Mais la réalité était-elle conforme à la légende, véhiculée par les écrits et le cinéma? Une question qui sert de fil rouge à ce document historique publié chez Flammarion et rédigé par Constance Sereni et Pierre-François Souyri, deux enseignants spécialistes de la culture japonaise. Deux auteurs qui retracent l’historique de cette arme désespérée, bien loin de l’image d’Epinal du pilote obéissant, fier de donner sa vie. Comme ils le rappellent, la mission des kamikazes est unique dans l’histoire militaire, car dépourvue de cet élément présent dans les missions les plus dangereuses : l’espoir, même ténu, de revenir vivant.
«Ce n’était pas une mission avec une chance sur dix d’en revenir. C’était une mission zéro sur dix.»Bien documenté, l’essai n’est pas un livre de guerre. Il constitue plutôt un ouvrage qui voyage entre histoire et sociologie. Il retrace en bref toute la campagne du Pacifique, certes, mais pour expliquer la folle motivation des créateurs de cette arme. On s’attarde davantage sur le gros chapitre lié à l’endoctrinement de ces pilotes qui ne furent pas tous, loin de là, des soldats fanatisés.
Des pilotes qui furent entraînés, endoctrinés en sept jours. Ni plus, ni moins. Peu formés, ils vont souvent manquer leurs cibles par erreur de pilotage ou par confusion des objectifs. Les navires de transport alliés seront souvent confondus avec des navires militaires. Déjà fortement diminuée par le «grand tir aux pigeons des Mariannes», une bataille disputée en août 1944 et dans laquelle le Japon a perdu le tiers de ses porte-avions, l’aviation japonaise va ponctionner plusieurs milliers de pilotes supplémentaires pour les utiliser comme kamikazes, lors de missions sans retour. Prévue comme une solution temporaire, cette arme du pauvre sera utilisée jusqu’en août 1945. Soit 10 mois de sacrifices.

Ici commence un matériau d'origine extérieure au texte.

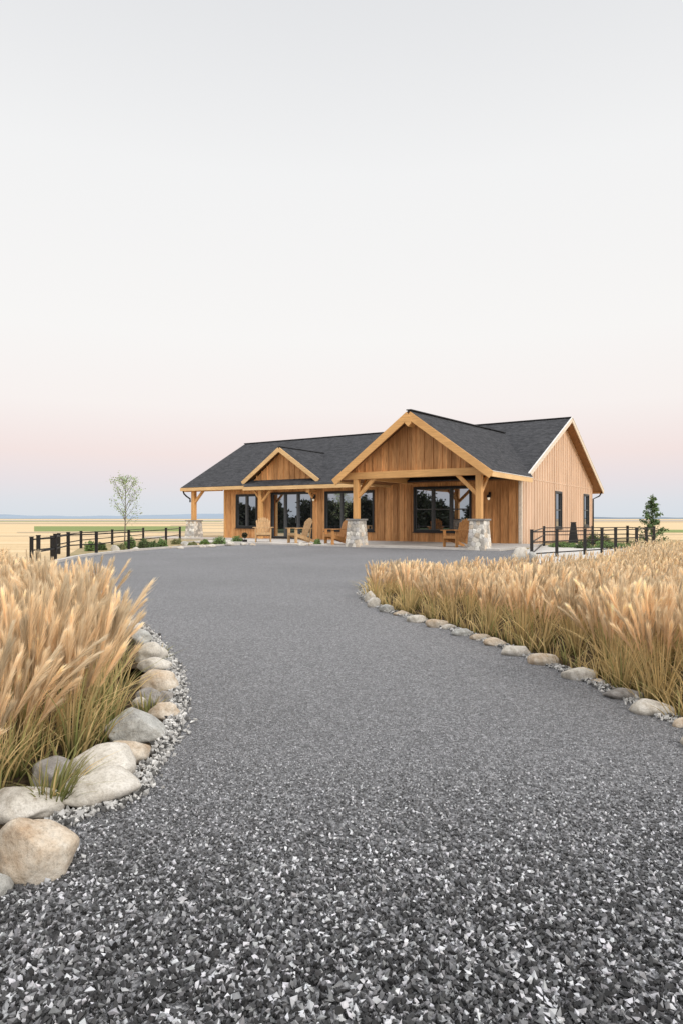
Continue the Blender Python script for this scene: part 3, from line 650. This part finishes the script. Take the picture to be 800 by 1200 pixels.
# ------------------------------------------------------------------ fences
def fence(name, runs, h, rails, label, closed_posts=None):
    root = empty(name, (runs[0][0][0], runs[0][0][1], 0), label=label, cat='fence', group='black metal rail fences')
    ox, oy = runs[0][0]; done = set()
    def post(x, y, hh):
        mb = MB(); pw = 0.033+0.0004*y; mb.box(x-ox-pw, x-ox+pw, y-oy-pw, y-oy+pw, 0, hh); mb.box(x-ox-pw-.008, x-ox+pw+.008, y-oy-pw-.008, y-oy+pw+.008, hh, hh+0.02)
        mb.build('post', BLACK, root)
    for run in runs:
        for p in run:
            if p not in done: done.add(p); post(p[0], p[1], h)
        for a, b in zip(run[:-1], run[1:]):
            for z in rails:
                mb = MB(); mb.bar((a[0]-ox,a[1]-oy,z), (b[0]-ox,b[1]-oy,z), 0.03, 0.038); mb.build('rail', BLACK, root)
    return root
def GD(px, d): return ((px-400)/F*d, d)
fence('rail_fence', [[GD(45,17.6),GD(64.7,19.2),GD(80,21.6),GD(113,22.8),GD(151,26.5),GD(194.7,32),GD(211,36.5)]], 0.80, (0.38,0.72), 'black two rail fence curving past the slim tree, front run')
fence('rail_fence', [[GD(37,18.9),GD(61,20.2),GD(69,23.5),GD(95,28),GD(131.6,32),GD(168,38)]], 0.72, (0.35,0.66), 'black two rail fence behind the front run, field side')
fence('rail_fence', [[GD(622.6,20.6),GD(652,21.6),GD(685,22.8),GD(705,23.6),GD(721,24.6),GD(745.5,25.9),GD(757,27.3),GD(766,28.6)],
                     [GD(622.6,20.6),GD(637,30)],[GD(637,30),GD(694,30.5),GD(735,32),GD(766,28.6)]], 0.9, (0.16,0.52,0.84), 'black three rail fence enclosing the yard beside the house')

# ------------------------------------------------------------------ paths
def slab(name, pts, z0, z1, mat):
    mb = MB(); mb.prism([(x,y,z0) for x,y in pts], (0,0,z1-z0)); return tag(mb.build(name, mat), kind='structure')
slab('patio', [W(-15.8,-5.9), W(1.05,-5.9), W(1.05,0.15), W(-24,0.15), W(-24,-1.9), W(-15.8,-1.9)], -0.02, 0.085, CONC)
sheet('side_path', [G(600,656), W(1.1,-2), W(1.1,1), W(2.2,3.2), G(690,642.5), G(735,642), G(762,638), G(764,645), G(735,649), G(700,655), G(640,662)], 0.02, noise_mat('pale_concrete', [(0.3,(0.50,0.48,0.45)),(0.7,(0.62,0.60,0.57))], 2, 6, 0.85), kind='structure')

# ------------------------------------------------------------------ the house
H = empty('ranch_house', (HC.x,HC.y,0), RZ, label='single storey cedar clad ranch house with charcoal gabled roofs and timber porch', cat='house')
WT = 0.16
SL = (6.9-3.15)/8.3
def roofz(y): return 3.15+(y+0.9)*SL
# openings on the front wall: x0,x1,z0,z1
OPF = [(-17.64,-16.0,0.72,2.72),(-14.9,-11.95,0.12,2.78),(-11.07,-7.93,0.6,2.76),(-5.57,-2.46,0.6,2.86)]
OPS = [(5.85,7.2,0.72,2.75),(12.4,13.8,0.78,2.8)]
def wall_front():
    mb = MB(); top = roofz(0)-0.12; X = -18.6
    xs = [X]+[v for o in OPF for v in (o[0],o[1])]+[0]
    for i in range(0, len(xs), 2): mb.box(xs[i], xs[i+1], 0, WT, 0, top)
    for x0,x1,z0,z1 in OPF: mb.box(x0,x1,0,WT,0,z0); mb.box(x0,x1,0,WT,z1,top)
    x = -18.55
    while x < -0.05:
        segs = [(0.09, top)]
        for x0,x1,z0,z1 in OPF:
            if x0-0.12 < x < x1+0.12: segs = [(0.09,z0-0.1),(z1+0.1,top)]
        for a,b in segs:
            if b-a > 0.05: mb.box(x-0.028,x+0.028,-0.03,0.01,a,b)
        x += 0.4
    return mb.build('wall', SIDING, H)
wall_front()
def wall_side(xf, sgn, openings, name='wall', mat=LIT_TONE_SIDING):
    """gable end wall at x = xf, facing sgn*x"""
    mb = MB(); D = 14.8; xa, xb = (xf-WT, xf) if sgn > 0 else (xf, xf+WT)
    ys = [WT]+[v for o in openings for v in (o[0],o[1])]+[D]
    for i in range(0, len(ys), 2): mb.box(xa,xb,ys[i],ys[i+1],0,3.2)
    for y0,y1,z0,z1 in openings: mb.box(xa,xb,y0,y1,0,z0); mb.box(xa,xb,y0,y1,z1,3.2)
    mb.prism([(xa,WT,3.2),(xa,WT,roofz(WT)-0.14),(xa,7.4,6.9-0.14),(xa,D-0.02,roofz(WT)-0.14),(xa,D-0.02,3.2)], (WT,0,0))
    mb.box(min(xf,xf+sgn*0.02), max(xf,xf+sgn*0.02), WT, D, 3.17, 3.23)
    y = 0.3
    while y < D:
        top = roofz(y if y < 7.4 else 14.8-y)-0.16
        segs = [(0.05,3.17),(3.23,top)]
        for y0,y1,z0,z1 in openings:
            if y0-0.12 < y < y1+0.12: segs = [(0.05,z0-0.1),(z1+0.1,3.17),(3.23,top)]
        for a,b in segs:
            if b-a > 0.04:
                q = sorted((xf-0.005, xf+sgn*0.035)); mb.box(q[0],q[1],y-0.03,y+0.03,a,b)
        y += 0.45
    return mb.build(name, mat, H)
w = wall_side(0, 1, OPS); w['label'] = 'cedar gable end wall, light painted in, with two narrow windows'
wall_side(-18.6, -1, [])
MB().box(-18.6,0,14.64,14.8,0,3.3).build('wall', SIDING, H)
mb = MB(); mb.box(-0.1,0.045,-0.045,0.1,0.09,3.35); mb.build('corner_board', TRIM, H)
mb = MB(); mb.box(-18.64,-18.5,-0.045,0.1,0.09,3.3); mb.build('corner_board', TIMBER, H)
# windows
def window(x0,x1,z0,z1,n,transom=False,side=False,name='window', door=False):
    """front: x0..x1 along X at y=0. side: x0..x1 along Y at x=0"""
    def bx(mb,a,b,c,d,e,f):   # along, depth(out negative), z
        if side: mb.box(-d,-c,a,b,e,f)
        else: mb.box(a,b,c,d,e,f)
    mb = MB(); t = 0.085; o = -0.045
    bx(mb,x0-0.02,x1+0.02,o,0.1,z0-0.02,z0+t); bx(mb,x0-0.02,x1+0.02,o,0.1,z1-t,z1+0.02)
    bx(mb,x0-0.02,x0+t,o,0.1,z0+t,z1-t); bx(mb,x1-t,x1+0.02,o,0.1,z0+t,z1-t)
    fr = mb.build(name, FRAME, H)
    gw = (x1-x0-2*t)/n
    mb = MB()
    for i in range(1,n): bx(mb, x0+t+gw*i-0.06, x0+t+gw*i+0.06, -0.02, 0.09, z0+t+0.001, z1-t-0.001)
    if transom: 
        for i in range(n): bx(mb, x0+t+gw*i+0.062, x0+t+gw*(i+1)-0.062, -0.012, 0.085, (z0+z1)/2-0.03, (z0+z1)/2+0.03)
    if len(mb.v): mb.build('bar', MULLION, fr)
    for i in range(n):
        mb = MB(); a = x0+t+gw*i+(0.06 if i else 0); b = x0+t+gw*(i+1)-(0.06 if i<n-1 else 0); bx(mb, a+0.002, b-0.002, 0.055, 0.075, z0+t+0.002, z1-t-0.002); p = mb.build('pane', GLASS, fr)
        mb = MB(); e = 0.03; zA=z0+t+0.003; zB=z1-t-0.003
        for q in ((a+.003,b-.003,zA,zA+e),(a+.003,b-.003,zB-e,zB),(a+.003,a+e,zA+e,zB-e),(b-e,b-.003,zA+e,zB-e)): bx(mb,q[0],q[1],0.0,0.054,q[2],q[3])
        mb.build('sash', MULLION, fr)
    if door:
        for i in (1,2):
            xx = x0+t+gw*i+(0.1 if i==1 else -0.1); m2 = MB(); bx(m2, xx-0.012, xx+0.012, -0.07, -0.045, 1.0, 1.3); bx(m2, xx-0.012, xx+0.012, -0.05, 0.01, 1.02, 1.05); bx(m2, xx-0.012, xx+0.012, -0.05, 0.01, 1.25, 1.28); m2.build('handle', MULLION, fr)
    else:
        mb = MB(); bx(mb, x0-0.06, x1+0.06, -0.09, 0.0, z0-0.065, z0-0.022); mb.build('sill', FRAME, fr)
    return fr
window(*OPF[0],2); window(*OPF[1],3,name='door',door=True); window(*OPF[2],3); window(*OPF[3],3,transom=True)
window(*OPS[0],1,transom=True,side=True); window(*OPS[1],1,transom=True,side=True)

# roofs
def roof_slab(pts, name='roof', th=0.07, soff=0.06):
    mb = MB(); mb.prism([(x,y,z) for x,y,z in pts], (0,0,-th)); o = mb.build(name, ROOF, H)
    c = sum((Vector(p) for p in pts), Vector())/len(pts)
    q = []
    for p in pts:
        v = Vector(p); v = c+(v-c)*0.996; q.append((v.x,v.y,v.z-th-0.003))
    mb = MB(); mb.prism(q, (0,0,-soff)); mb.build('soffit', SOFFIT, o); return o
RX = 0.5; XL = -23.4; EL = -21.7; XS = -16.3
main = roof_slab([(RX,-0.9,3.15),(RX,7.4,6.9),(XL,7.4,6.9),(EL,-0.7,roofz(-0.7)),(XS,-0.7,roofz(-0.7)),(XS,-0.9,3.15)])
roof_slab([(RX,15.7,3.15),(EL,15.7,3.15),(XL,7.402,6.9),(RX,7.402,6.9)])
MB().bar((RX,7.4,6.915),(XL,7.4,6.915),0.26,0.05).build('ridge_cap', ROOF, main)
def fascia(a, b, name='fascia', w=0.045, h=0.2, mat=FASCIA, edge=None):
    o = MB().bar(a, b, w, h).build(name, mat, H)
    if edge:
        up = Vector((0,0,h/2+0.014)); MB().bar(Vector(a)+up, Vector(b)+up, w+0.03, 0.028).build('drip_edge', edge, o)
    return o
fascia((XS,-0.93,3.02),(-6.5,-0.93,3.02)); fascia((EL-0.02,-0.73,roofz(-0.7)-0.13),(XS,-0.73,roofz(-0.7)-0.13))
MB().bar((EL,-0.72,roofz(-0.7)-0.14),(XL,7.4,6.9-0.14),0.05,0.18).build('rake_board', FASCIA, H)
MB().bar((XL,7.4,6.9-0.14),(EL,15.7,3.15-0.14),0.05,0.18).build('rake_board', FASCIA, H)
o = MB().bar((RX+0.025,-0.93,3.03),(RX+0.025,7.4,6.78),0.05,0.21).build('rake_board', TRIM, H)
MB().bar((RX+0.03,-0.95,3.155),(RX+0.03,7.42,6.925),0.07,0.035).build('drip_edge', WHITE_TRIM, o)
o = MB().bar((RX+0.025,7.4,6.78),(RX+0.025,15.72,3.02),0.05,0.21).build('rake_board', TRIM, H)
MB().bar((RX+0.03,7.4,6.925),(RX+0.03,15.75,3.155),0.07,0.035).build('drip_edge', WHITE_TRIM, o)
fascia((EL,15.73,3.02),(RX,15.73,3.02))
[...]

Avec quel bilan ? Côté japonais, on estime les pertes à plus de 3.800 pilotes tués, pour 60 navires américains coulés et 6.830 soldats alliés tués. Des chiffres toujours imprécis aujourd’hui.
Mais force est de constater que cette tactique, absente de la philosophie occidentale, a provoqué une sacrée psychose à bord des navires américains.

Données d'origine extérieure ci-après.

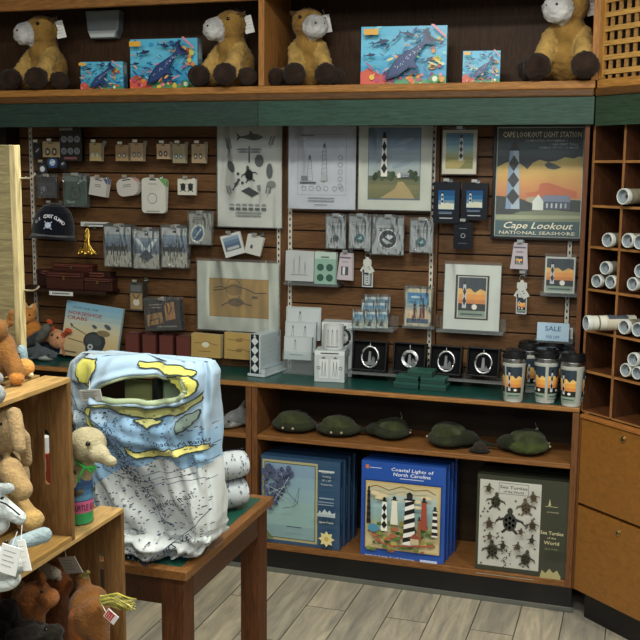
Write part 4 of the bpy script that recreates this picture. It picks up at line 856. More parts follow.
def d_turtles(a):
    a.rect(0, 0, 1, 1, '34382c'); a.rect(.03, .05, .7, .95, 'bcbcb4'); r = random.Random(5); a.text('Sea Turtles', .4, .89, .03, '34403c', w=.3); a.text('of the World', .4, .845, .022, '34403c', w=.22); a.line([(.24, .82), (.24, .93), (.56, .93), (.56, .82), (.24, .82)], .004, '34403c')
    turtle(a, .37, .53, .16, '30302e', 0, '484844')
    for x, y, s in ((.21, .73, .09), (.54, .7, .09), (.19, .22, .1), (.56, .17, .09), (.15, .5, .06), (.62, .53, .06), (.13, .87, .05), (.62, .82, .06), (.16, .37, .045), (.62, .38, .045), (.31, .29, .05), (.47, .3, .05), (.5, .46, .04)): turtle(a, x, y, s*1.2, r.choice(['4c4434', '5c5040', '3c3c30']), r.uniform(-.2, .2), '70644c')
    for k in range(48): turtle(a, r.choice([r.uniform(.06, .67)]), r.uniform(.1, .8), .018, '3c3830', r.uniform(-1, 1))
    for k in range(18): a.ell(.37+r.uniform(-.06, .06), r.uniform(.13, .35), .008, '3c3830', n=5)
    a.rect(.06, .06, .68, .065, '8ca098'); a.poly([(.8, .83), (.83, .83), (.815, .9)], 'b0a880'); a.rect(.77, .82, .9, .825, 'b0a880'); a.text('presents', .85, .77, .014, 'a8a080', w=.12, shear=.2); a.text('Sea Turtles', .85, .56, .034, 'c0b890', w=.24); a.text('of the', .85, .51, .018, 'c0b890', w=.09); a.text('World', .85, .46, .034, 'c0b890', w=.16); a.text('Jigsaw Puzzle', .85, .4, .012, '8c8868', w=.14)
    a.poly([(.74, .1), (.76, .18), (.8, .15), (.84, .2), (.88, .16), (.92, .19), (.96, .13), (.96, .1)], '9c9468')
stand_box('turtle_puzzle', 'dark boxed jigsaw puzzle covered with sea turtles, front of its row', 'puzzle', (476, 484, 568, 580), YF+.012, .05, ZB, '2c3026', d_turtles, n=4, gap=.006, behind='dark turtle puzzle box lined up behind the front one', group='turtle puzzles on the bottom shelf', side=lambda q: (q.rect(0, 0, 1, 1, '22261e')), shift=.002)
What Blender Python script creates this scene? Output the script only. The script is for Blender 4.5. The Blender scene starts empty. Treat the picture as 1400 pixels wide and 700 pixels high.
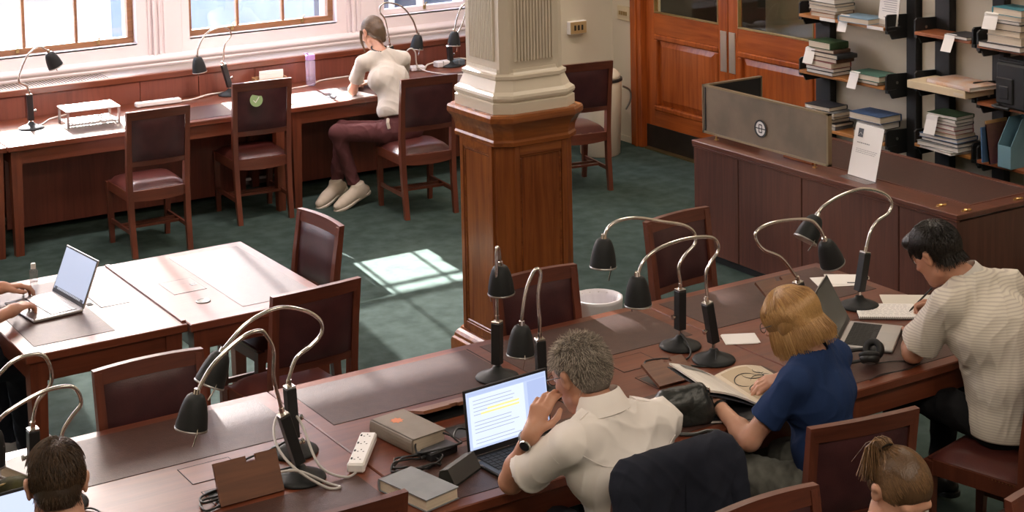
import bpy, bmesh, math, random
import numpy as np
from mathutils import Vector, Matrix

random.seed(7)
RNG = np.random.default_rng(7)
SC = bpy.context.scene
COL = SC.collection
PI = math.pi

# ------------------------------------------------------------------ camera
def setup_camera():
    yaw, pit, rol, f, cy, h = 0.563608, -0.0853154, -0.0198181, 2289.4, -127.2, 3.2
    fw = Vector((math.sin(yaw) * math.cos(pit), math.cos(yaw) * math.cos(pit), math.sin(pit)))
    r0 = Vector((math.cos(yaw), -math.sin(yaw), 0))
    u0 = r0.cross(fw)
    r = r0 * math.cos(rol) + u0 * math.sin(rol)
    u = -r0 * math.sin(rol) + u0 * math.cos(rol)
    cd = bpy.data.cameras.new('camera')
    cam = bpy.data.objects.new('camera', cd)
    COL.objects.link(cam)
    m = Matrix((r, u, -fw)).transposed().to_4x4()
    m.translation = (0, 0, h)
    cam.matrix_world = m
    cd.sensor_width = 36.0
    cd.lens = f / 1400 * 36.0
    cd.shift_y = (cy - 350) / 1400
    cd.clip_end = 200
    SC.camera = cam
setup_camera()

# ------------------------------------------------------------------ light
SC.view_settings.view_transform = 'Standard'
SC.view_settings.look = 'None'
SC.view_settings.gamma = 1.0
SC.view_settings.use_curve_mapping = False
SC.view_settings.exposure = 0.60

SUN_DIR = Vector((-0.135, -1.0, -0.525)).normalized()      # the way the light travels
def setup_light():
    w = bpy.data.worlds.new('sky'); SC.world = w
    w.use_nodes = True
    nt = w.node_tree
    bg = nt.nodes['Background']
    sky = nt.nodes.new('ShaderNodeTexSky')
    sky.sky_type = 'NISHITA'
    sky.sun_disc = False
    sky.sun_elevation = math.radians(27.5)
    sky.sun_rotation = math.radians(7.7)
    sky.air_density = 1.0; sky.dust_density = 2.0; sky.ozone_density = 1.0
    nt.links.new(sky.outputs[0], bg.inputs[0])
    bg.inputs[1].default_value = 3.2
    sd = bpy.data.lights.new('sun', 'SUN')
    sd.energy = 58.0; sd.angle = math.radians(0.6); sd.color = (1.0, 0.95, 0.88)
    so = bpy.data.objects.new('sun', sd); COL.objects.link(so)
    so.location = (6, 20, 10)
    so.rotation_euler = SUN_DIR.to_track_quat('-Z', 'Y').to_euler()
    def area(name, loc, size, sizey, power, color, aim=None, spread=180):
        d = bpy.data.lights.new(name, 'AREA'); d.shape = 'RECTANGLE'
        d.size = size; d.size_y = sizey; d.energy = power; d.color = color; d.spread = math.radians(spread)
        o = bpy.data.objects.new(name, d); COL.objects.link(o)
        o.location = loc
        if aim: o.rotation_euler = (Vector(aim) - Vector(loc)).to_track_quat('-Z', 'Y').to_euler()
        return o
    # unseen area lights added under the ceiling as warm fill
    for i, (x, y, p) in enumerate(((1.0, 0.5, 88), (4.6, 0.6, 58), (0.6, 6.0, 50), (6.6, 6.0, 42), (6.9, 9.3, 28))):
        area('ceiling_fill_light', (x, y, 4.9), 1.6, 1.6, p, (1.0, 0.86, 0.70))
    # added area lights, out of view, that brighten the window wall
    for x, p in ((1.8, 26), (5.0, 26)):
        area('window_wall_fill_light', (x, 9.2, 4.85), 1.2, 0.4, p, (1.0, 0.88, 0.88), (x + .3, 12.2, 1.5), 75)
setup_light()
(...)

Quand la DCA échouait à abattre le kamikaze, il ne restait plus que le miracle pour sauver sa peau. Si les marins américains considéraient les Japonais comme des tueurs et des imbéciles, les analystes de l’US Navy avaient un avis bien différent. «L’avion suicide était de loin l’arme la plus efficace inventée par les Japonais contre les vaisseaux de surface. Alors qu’ils n’ont été utilisés que sur une période de 10 mois, les avions suicide ont été responsables de 48,1% de tous les dégâts infligés à des navires de guerre américains, et de 21,3% des bâtiments coulés pendant la guerre» soulignent-ils.

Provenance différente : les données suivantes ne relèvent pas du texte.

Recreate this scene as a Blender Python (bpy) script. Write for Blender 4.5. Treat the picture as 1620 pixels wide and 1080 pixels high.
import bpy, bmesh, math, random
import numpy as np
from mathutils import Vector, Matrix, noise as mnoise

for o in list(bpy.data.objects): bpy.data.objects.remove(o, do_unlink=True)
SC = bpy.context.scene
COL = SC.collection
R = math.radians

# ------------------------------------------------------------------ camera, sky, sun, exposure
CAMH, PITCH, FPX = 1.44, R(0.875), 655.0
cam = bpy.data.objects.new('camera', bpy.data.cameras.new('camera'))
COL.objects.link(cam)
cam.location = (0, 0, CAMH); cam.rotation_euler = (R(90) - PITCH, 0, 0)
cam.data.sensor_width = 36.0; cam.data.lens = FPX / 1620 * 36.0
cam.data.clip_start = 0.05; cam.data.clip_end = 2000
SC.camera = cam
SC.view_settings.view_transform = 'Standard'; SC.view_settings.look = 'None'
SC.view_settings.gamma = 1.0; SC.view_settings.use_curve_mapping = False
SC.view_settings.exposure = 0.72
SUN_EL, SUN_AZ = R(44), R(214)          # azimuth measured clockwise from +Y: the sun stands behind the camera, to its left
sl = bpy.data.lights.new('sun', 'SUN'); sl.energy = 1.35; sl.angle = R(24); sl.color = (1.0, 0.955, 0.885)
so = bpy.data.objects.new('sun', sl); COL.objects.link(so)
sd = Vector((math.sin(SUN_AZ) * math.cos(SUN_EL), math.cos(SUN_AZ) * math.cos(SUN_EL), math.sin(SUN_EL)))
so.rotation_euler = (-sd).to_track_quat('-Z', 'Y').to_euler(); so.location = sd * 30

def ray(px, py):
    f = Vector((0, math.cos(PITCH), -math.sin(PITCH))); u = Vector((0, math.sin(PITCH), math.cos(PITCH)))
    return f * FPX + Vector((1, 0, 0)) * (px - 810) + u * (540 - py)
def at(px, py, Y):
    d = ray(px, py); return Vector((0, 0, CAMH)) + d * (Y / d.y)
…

Créée pour retarder la fin de la guerre, cette «détermination suicidaire des Japonais» a, au contraire, précipité la fin du conflit avec l’usage du feu nucléaire, les 6 et 9 août 1945. À noter, enfin, le cahier photographique qui permet de mettre un visage sur ces kamikazes, parfois très jeunes. Comme ce pilote, âgé d’à peine 17 ans et envoyé à la mort, sans regret. Comme bien d’autres, et dont on peut lire les dernières lettres en guise d’épilogue à ce document qui ouvre un large pan sur la culture japonaise. Dans laquelle domine notamment la culture de la mort et la notion de sacrifice. «Comment imaginer, explique le duo d’auteurs, que, lancés dans leur machine folle, certains d’entre eux devaient hurler en appelant leur mère, ou tout simplement fermer les yeux lors du dernier instant avant le choc. Ce furent des victimes du système autant que des héros, qui sont morts, le corps broyé dans leurs machines.»Kamikaze. Un terme toujours d’actualité mais galvaudé par les médias. Comme l’explique une petite parenthèse qui remet fort justement les pendules à l’heure. Dans les attentats au Moyen-Orient ou ailleurs, les journalistes baptisent, à tort, les terroristes de kamikazes car ils se suicident dans leur action. Un usage erroné du terme qui énerve les Japonais, qui parlent plutôt de jibaku (ceux qui se font exploser). Les kamikazes, à l’inverse des terroristes, n’ont quant à eux jamais attaqué de cibles civiles, sans défenses. Ils ont, par ailleurs, obéi à un ordre en temps de guerre. Une précision bien nécessaire pour saluer la mémoire de ces pilotes envoyés à la mort dans leurs cercueils volants. «Il est difficile d’imaginer pire gâchis d’une jeunesse sacrifiée.»